Cara Rose DeFabio's After the Tone takes a critical look at how digital technology is changing society, but avoids becoming another rant from a neo-Luddite. The play incorporates the same tools it critiques into the show, which is conducted entirely through cellphones and Snapchats.

Highbrow: This is definitely theater for the millennial generation. It should appeal to the well-heeled Twitterati, or anyone who absolutely must have the latest Android/iPhone-in-gold techno toy.

Lowbrow: DeFabio isn't afraid to break barriers. The play involves coarse language and nudity, and participants will be encouraged to download and use Snapchat during the show — not your typical theater etiquette.

Dimensions Dance Theater: Fierce, Feisty, Forty

Oct. 5, Yerba Buena Center for the Arts,

Dimensions focuses on African and African-American dance styles, but also incorporates a broad range of arts from those populations. It celebrate its 40th anniversary this year with a showcase of previous works, and the premiere of Rhythms of Life: Down the Congo Line.

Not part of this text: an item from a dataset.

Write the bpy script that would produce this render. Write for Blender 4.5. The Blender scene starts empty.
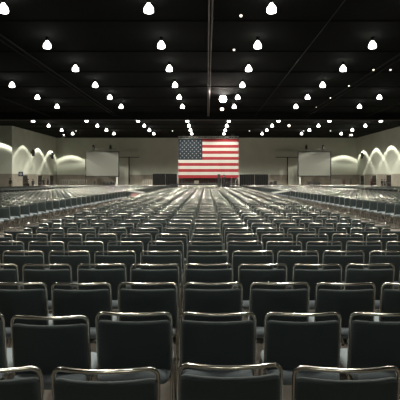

Highbrow: While it doesn't always get the credit it deserves, African dance is a legitimate style of technical dance, and takes years of training to master. Many of the techniques seen in modern, jazz, contemporary and, of course, hip-hop dance, have their roots in African styles of movement.

Lowbrow: Dimension's work tells stories of class, struggle, and history. It explored racial tension between communities in a collaboration with the Lily Cai Chinese Dance Company, and told the real story behind the often-misunderstood Black Panther Party in Project Panther/Phase 1: All Power to the People. Artistic Director Deborah Vaughan's travels in Congo inspired Rhythms of Life, which traces Congolese music from Africa to Brazil, and then on to North America via New Orleans.

Trolley Dances

Oct. 19-20, tours begin at the Market St. Railway Museum,

Now an established tradition of the San Francisco dance scene, Trolley Dances celebrates its 10th anniversary this year. Created by Epiphany Production's Kim Epifano, it features a series of contemporary dance performances at Muni stops and on rail lines.

Highbrow: The show books some of the best dancers and performers in the Bay Area. This year has regulars Inkboat and Epiphany Productions returning, and past years have featured members of Sweet Can Circus, the all-female hip-hop troupe Mix'd Ingrdnts, and the Joe Goode Performance Group.

Lowbrow: The only cost for Trolley Dances is a Muni ticket. That makes it accessible to average folks, rich and poor "start-up bros," and even that naked BART guy.